Detecting out-of-time-order correlations via quasi-adiabatic echoes as a tool to reveal quantum coherence in equilibrium quantum phase transitions

TL;DR

This paper introduces a novel dynamical approach using out-of-time-order correlations to detect quantum phase transitions and coherence, applicable in experiments where time-reversal is unfeasible.

Contribution

It develops a robust protocol to measure OTOCs via quasi-adiabatic quenches, linking quantum coherence with phase transitions in accessible experimental setups.

Findings

Abrupt changes in coherence and entanglement across phase transitions are observable in MQC spectra.

The proposed method does not require time-reversal, broadening experimental applicability.

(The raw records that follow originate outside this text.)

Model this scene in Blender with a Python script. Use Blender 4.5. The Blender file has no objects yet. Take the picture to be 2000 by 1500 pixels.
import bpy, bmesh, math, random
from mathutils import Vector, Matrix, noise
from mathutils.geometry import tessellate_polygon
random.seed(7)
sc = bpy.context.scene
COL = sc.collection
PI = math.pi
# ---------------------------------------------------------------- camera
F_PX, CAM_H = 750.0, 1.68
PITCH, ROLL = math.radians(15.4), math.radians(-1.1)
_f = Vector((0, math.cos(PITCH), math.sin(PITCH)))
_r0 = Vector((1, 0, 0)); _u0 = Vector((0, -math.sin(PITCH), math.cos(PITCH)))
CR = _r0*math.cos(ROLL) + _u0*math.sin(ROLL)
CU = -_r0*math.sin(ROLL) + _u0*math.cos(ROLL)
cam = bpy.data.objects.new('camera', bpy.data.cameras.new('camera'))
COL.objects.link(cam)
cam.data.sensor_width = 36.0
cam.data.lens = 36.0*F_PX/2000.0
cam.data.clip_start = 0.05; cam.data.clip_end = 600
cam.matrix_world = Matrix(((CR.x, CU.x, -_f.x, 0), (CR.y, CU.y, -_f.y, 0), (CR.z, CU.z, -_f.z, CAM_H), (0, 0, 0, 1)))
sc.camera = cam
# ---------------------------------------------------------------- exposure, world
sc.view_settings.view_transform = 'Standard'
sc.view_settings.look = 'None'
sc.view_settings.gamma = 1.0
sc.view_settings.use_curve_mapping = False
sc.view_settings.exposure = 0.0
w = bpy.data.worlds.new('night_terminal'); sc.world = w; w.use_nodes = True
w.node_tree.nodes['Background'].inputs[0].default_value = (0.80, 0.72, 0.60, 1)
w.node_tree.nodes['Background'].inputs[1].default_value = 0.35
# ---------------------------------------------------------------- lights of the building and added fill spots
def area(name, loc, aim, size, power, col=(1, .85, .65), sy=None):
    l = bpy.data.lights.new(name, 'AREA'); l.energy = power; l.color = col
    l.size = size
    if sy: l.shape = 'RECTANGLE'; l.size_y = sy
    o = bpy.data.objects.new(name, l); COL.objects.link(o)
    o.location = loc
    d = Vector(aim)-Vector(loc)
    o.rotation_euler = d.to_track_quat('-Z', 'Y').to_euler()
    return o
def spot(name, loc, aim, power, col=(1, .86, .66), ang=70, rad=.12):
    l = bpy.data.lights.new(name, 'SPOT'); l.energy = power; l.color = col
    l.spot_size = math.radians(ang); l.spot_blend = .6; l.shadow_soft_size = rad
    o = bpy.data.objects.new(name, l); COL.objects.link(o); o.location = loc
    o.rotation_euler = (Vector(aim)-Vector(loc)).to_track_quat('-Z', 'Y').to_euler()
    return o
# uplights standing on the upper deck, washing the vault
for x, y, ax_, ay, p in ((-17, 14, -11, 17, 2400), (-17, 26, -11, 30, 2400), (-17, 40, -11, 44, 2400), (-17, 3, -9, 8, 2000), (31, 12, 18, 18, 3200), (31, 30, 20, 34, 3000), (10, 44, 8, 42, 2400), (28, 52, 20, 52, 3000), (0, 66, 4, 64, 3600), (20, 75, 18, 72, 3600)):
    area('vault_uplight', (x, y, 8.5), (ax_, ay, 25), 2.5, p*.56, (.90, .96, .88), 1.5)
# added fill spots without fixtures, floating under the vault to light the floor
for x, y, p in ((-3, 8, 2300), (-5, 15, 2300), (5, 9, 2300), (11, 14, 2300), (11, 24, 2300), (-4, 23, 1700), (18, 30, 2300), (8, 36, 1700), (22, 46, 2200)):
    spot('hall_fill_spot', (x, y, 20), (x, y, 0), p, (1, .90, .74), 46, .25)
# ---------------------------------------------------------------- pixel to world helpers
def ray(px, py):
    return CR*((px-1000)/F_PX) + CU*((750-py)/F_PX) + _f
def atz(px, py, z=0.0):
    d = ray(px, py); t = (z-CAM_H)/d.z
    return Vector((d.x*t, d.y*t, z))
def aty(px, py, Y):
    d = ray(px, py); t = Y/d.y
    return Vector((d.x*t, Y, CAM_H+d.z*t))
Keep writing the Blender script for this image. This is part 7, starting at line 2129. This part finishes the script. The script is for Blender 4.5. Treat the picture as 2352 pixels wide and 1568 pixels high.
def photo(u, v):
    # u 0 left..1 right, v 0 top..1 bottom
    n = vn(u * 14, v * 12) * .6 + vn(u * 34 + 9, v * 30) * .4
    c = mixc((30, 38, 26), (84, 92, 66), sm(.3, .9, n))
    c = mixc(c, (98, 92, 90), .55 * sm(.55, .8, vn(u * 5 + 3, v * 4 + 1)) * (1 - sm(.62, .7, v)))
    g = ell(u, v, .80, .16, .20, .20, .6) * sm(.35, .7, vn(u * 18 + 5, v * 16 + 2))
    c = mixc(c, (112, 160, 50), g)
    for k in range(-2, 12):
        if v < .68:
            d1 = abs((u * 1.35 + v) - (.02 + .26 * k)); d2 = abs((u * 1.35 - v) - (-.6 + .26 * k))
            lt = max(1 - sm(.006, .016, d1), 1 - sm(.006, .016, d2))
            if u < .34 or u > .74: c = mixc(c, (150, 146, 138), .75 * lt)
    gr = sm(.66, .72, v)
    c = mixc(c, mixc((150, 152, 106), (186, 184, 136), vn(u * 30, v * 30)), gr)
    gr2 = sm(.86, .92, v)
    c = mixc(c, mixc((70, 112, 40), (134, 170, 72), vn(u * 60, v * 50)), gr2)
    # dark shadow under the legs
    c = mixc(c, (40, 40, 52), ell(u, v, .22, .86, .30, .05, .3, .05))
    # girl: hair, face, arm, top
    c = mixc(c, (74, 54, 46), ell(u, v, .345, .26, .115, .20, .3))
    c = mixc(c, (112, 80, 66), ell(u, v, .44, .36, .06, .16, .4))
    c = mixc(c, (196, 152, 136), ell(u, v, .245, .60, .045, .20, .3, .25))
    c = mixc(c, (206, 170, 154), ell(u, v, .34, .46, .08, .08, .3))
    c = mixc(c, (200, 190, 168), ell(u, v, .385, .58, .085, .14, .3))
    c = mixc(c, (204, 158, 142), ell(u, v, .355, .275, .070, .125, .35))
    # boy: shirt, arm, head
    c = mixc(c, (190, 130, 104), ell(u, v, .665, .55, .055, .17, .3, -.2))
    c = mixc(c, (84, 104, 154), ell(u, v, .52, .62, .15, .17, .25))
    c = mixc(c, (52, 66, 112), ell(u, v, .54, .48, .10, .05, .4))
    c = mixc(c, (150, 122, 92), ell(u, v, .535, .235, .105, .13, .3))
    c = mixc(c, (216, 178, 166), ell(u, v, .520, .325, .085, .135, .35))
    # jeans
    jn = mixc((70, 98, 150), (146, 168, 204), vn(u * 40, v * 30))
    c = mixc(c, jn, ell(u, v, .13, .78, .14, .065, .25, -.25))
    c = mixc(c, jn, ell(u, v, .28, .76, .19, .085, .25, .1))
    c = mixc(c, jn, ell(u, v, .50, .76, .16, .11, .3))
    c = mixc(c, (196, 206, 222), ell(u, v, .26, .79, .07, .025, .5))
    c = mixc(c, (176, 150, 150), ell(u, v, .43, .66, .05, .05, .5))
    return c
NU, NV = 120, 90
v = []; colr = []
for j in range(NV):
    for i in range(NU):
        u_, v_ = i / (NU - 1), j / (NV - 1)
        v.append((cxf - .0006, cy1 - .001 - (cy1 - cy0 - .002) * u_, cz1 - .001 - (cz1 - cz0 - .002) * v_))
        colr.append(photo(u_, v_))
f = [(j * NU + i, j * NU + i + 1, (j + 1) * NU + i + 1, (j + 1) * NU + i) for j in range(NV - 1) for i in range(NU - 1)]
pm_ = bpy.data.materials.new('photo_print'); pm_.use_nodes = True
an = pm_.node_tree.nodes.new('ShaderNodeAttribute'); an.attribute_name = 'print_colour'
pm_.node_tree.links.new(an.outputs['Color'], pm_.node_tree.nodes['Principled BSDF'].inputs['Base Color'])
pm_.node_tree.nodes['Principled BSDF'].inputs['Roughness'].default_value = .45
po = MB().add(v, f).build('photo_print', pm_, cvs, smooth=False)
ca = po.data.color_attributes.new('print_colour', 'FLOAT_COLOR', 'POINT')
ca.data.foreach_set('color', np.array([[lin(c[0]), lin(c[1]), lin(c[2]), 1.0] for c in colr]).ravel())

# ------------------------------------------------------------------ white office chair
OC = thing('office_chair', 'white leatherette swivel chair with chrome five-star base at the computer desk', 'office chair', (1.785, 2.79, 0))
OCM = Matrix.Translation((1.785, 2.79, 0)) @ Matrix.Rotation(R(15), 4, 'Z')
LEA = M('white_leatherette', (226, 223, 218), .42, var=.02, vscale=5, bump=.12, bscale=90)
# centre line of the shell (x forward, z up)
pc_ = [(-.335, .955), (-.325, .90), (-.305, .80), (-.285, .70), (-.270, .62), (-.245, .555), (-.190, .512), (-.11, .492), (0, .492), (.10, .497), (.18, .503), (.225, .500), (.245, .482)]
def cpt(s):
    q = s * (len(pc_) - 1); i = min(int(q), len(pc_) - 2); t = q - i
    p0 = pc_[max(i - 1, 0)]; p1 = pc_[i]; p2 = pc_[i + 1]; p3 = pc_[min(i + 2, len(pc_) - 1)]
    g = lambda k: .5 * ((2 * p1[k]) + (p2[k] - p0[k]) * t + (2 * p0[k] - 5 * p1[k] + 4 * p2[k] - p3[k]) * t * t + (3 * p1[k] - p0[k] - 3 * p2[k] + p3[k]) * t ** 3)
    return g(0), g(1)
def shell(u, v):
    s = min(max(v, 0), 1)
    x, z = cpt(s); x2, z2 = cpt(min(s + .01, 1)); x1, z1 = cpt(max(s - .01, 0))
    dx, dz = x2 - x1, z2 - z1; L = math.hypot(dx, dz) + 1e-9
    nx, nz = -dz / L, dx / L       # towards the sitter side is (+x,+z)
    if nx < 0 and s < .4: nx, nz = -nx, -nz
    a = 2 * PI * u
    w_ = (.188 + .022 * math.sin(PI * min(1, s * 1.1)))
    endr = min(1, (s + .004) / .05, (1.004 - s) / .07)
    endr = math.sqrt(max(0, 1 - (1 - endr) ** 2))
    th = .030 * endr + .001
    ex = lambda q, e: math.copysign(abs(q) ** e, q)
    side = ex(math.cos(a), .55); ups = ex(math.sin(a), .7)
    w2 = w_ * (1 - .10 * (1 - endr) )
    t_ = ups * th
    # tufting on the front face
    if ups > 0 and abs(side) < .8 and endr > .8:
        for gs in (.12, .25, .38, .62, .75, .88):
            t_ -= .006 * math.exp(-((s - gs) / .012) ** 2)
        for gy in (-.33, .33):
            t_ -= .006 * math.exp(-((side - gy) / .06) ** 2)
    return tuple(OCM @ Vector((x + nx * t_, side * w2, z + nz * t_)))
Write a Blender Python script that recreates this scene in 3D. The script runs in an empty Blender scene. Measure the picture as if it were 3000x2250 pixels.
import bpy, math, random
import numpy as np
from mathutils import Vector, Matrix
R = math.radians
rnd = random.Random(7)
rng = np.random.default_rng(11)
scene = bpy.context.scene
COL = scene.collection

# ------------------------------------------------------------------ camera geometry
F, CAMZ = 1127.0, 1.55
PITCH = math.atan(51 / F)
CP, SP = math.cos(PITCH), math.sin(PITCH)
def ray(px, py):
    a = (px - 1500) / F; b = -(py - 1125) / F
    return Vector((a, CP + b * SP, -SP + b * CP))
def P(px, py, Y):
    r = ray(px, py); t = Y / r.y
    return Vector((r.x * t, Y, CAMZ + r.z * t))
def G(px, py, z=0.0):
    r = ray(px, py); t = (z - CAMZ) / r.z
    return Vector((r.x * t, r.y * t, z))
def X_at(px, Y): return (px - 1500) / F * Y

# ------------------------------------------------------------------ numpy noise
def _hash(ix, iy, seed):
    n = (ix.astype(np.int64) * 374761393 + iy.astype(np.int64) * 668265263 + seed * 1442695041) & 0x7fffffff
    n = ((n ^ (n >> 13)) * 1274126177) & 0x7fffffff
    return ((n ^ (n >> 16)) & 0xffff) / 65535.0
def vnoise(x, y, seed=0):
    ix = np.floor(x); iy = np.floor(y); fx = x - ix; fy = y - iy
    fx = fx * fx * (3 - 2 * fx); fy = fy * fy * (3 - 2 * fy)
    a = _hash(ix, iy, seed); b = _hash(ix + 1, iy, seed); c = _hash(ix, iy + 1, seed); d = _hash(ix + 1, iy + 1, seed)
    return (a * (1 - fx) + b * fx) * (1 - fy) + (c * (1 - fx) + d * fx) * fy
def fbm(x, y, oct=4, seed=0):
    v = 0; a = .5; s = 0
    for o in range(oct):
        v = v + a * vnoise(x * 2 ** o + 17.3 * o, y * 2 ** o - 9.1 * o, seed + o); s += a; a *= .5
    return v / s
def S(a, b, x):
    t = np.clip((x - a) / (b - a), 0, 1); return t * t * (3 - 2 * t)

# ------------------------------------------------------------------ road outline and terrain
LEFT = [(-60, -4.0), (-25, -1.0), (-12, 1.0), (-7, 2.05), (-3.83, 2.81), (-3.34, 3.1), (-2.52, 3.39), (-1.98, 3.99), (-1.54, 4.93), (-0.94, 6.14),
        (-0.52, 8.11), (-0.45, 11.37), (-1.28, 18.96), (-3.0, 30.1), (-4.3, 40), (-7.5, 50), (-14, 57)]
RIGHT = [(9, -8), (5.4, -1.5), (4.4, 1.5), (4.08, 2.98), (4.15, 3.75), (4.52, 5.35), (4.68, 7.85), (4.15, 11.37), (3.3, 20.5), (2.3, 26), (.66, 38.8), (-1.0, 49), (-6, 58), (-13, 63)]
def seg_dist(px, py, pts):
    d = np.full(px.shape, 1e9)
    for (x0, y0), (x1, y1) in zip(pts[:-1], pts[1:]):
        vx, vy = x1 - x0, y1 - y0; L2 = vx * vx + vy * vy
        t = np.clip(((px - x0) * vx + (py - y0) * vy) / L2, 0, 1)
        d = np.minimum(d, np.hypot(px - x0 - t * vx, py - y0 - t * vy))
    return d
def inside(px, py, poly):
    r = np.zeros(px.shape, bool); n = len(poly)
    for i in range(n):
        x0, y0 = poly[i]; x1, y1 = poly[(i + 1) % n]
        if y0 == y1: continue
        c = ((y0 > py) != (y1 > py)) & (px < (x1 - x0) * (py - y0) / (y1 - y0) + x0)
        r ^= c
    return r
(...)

OTOCs serve as effective indicators of quantum criticality in studied models.

Abstract

We propose a new dynamical method to connect equilibrium quantum phase transitions and quantum coherence using out-of-time-order correlations (OTOCs). Adopting the iconic Lipkin-Meshkov-Glick and transverse-field Ising models as illustrative examples, we show that an abrupt change in coherence and entanglement of the ground state across a quantum phase transition is observable in the spectrum of multiple quantum coherence (MQC) intensities, which are a special type of OTOC. We also develop a robust protocol to obtain the relevant OTOCs using quasi-adiabatic quenches through the ground state phase diagram. Our scheme allows for the detection of OTOCs without time-reversal of coherent dynamics, making it applicable and important for a broad range of current experiments where time-reversal cannot be achieved by inverting the sign of the underlying Hamiltonian.